Michael Bloomberg, a former mayor of New York City, heads a taskforce on the financial exposure of companies to the risks of climate change. Anne Hidalgo is the mayor of Paris. She is a member of the governing Parti Socialist and was elected in March 2014. Eduardo Paes is a member of the Global Commission on the Economy and Climate and mayor of Rio de Janeiro.

The Paris climate agreement, already signed by more than 175 countries, was successful in large part because national governments recognized cities’ progress in reducing carbon emissions. On Thursday, as world leaders gather in Washington DC to discuss how to reach the goals set in Paris, they should focus on helping cities do even more, and act faster, to reduce those emissions.

Cities account for most of the world’s carbon emissions, and their share will continue to increase as cities increase in size. Today more than half of the world lives in cities, and by 2050, two-thirds will. Every day, the world’s cities grow by about 60 square kilometers – an area equal to New York City’s borough of Manhattan.

How that growth takes shape in the next few years will determine whether we can avoid the worst impacts of climate change, and it will also have major economic and public health implications. Cities planned around affordable mass transit expand economic opportunity while cleaning the air we breathe.

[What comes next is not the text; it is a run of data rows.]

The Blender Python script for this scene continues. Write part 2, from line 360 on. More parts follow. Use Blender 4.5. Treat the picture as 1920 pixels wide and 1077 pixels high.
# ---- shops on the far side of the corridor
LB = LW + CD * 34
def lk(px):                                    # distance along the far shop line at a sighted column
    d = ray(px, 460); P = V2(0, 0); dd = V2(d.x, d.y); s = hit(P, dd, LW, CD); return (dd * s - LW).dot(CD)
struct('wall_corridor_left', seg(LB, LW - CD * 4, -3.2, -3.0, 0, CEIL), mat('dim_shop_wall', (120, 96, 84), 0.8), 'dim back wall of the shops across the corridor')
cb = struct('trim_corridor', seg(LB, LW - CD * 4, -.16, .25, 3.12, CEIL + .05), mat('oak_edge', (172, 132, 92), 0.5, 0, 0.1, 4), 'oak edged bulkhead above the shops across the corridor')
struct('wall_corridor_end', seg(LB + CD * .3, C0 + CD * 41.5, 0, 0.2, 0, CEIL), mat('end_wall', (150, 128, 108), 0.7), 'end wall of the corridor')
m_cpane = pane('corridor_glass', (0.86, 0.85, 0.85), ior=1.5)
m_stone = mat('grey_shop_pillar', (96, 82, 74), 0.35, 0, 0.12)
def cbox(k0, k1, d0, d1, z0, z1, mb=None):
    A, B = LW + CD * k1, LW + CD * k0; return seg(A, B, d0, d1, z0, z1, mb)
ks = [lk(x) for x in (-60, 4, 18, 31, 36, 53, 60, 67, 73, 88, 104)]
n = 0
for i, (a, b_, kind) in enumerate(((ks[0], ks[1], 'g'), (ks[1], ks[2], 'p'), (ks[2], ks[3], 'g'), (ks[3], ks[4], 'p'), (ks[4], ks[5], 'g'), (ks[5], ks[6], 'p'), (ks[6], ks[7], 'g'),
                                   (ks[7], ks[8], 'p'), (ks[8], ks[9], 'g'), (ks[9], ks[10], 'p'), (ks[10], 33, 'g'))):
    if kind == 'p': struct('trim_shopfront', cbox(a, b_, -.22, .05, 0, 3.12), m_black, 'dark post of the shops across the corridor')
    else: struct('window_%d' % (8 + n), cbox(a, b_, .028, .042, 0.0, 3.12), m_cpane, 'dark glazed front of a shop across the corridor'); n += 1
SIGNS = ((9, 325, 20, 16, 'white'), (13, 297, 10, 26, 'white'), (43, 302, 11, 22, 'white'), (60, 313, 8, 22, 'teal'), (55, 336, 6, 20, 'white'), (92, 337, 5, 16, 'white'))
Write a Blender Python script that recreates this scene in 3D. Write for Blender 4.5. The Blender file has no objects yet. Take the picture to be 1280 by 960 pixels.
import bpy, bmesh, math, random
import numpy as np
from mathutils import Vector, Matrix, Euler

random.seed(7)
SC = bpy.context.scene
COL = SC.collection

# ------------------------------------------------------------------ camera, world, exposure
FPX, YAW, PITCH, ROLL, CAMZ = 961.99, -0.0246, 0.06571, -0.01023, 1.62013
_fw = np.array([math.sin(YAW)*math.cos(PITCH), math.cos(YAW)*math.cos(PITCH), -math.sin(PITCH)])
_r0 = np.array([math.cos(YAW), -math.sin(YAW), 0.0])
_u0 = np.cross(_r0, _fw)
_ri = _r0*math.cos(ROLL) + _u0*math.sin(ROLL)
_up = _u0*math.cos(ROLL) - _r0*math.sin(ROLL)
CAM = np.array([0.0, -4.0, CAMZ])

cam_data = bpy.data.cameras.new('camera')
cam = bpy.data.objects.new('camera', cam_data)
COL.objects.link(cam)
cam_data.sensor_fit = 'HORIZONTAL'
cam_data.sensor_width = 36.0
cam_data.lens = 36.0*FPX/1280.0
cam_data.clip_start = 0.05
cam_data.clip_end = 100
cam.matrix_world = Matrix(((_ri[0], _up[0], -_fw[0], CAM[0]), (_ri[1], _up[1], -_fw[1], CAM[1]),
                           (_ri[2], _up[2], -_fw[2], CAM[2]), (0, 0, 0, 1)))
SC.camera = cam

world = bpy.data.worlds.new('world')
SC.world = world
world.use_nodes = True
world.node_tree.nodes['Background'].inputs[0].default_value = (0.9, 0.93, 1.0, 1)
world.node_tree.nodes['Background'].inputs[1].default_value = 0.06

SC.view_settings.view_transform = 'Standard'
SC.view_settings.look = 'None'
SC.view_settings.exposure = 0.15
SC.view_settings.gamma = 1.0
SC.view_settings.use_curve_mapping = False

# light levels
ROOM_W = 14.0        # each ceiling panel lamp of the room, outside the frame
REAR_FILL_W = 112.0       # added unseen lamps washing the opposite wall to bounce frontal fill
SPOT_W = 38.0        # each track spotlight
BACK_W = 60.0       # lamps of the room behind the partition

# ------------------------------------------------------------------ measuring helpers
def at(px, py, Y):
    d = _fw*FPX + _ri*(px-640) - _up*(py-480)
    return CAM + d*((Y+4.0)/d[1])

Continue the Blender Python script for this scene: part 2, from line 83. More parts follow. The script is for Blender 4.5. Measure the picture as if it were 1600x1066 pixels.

Smart buildings and land use save energy and protect people from extreme weather events, helping cities avoid enormous potential costs.

National governments can do a lot to help cities accelerate this work, and that’s a key goal of the Coalition for Urban Transitions, a new initiative from the New Climate Economy launched at the Climate Action Summit in Washington DC. The coalition, made up of global financial and business leaders, thinktanks, city officials and urban planning experts, will help achieve the Paris climate goals by making cities a focus of national economic planning, improving city access to financing for low-carbon infrastructure and making the economic case for climate friendly urban growth, particularly in developing countries.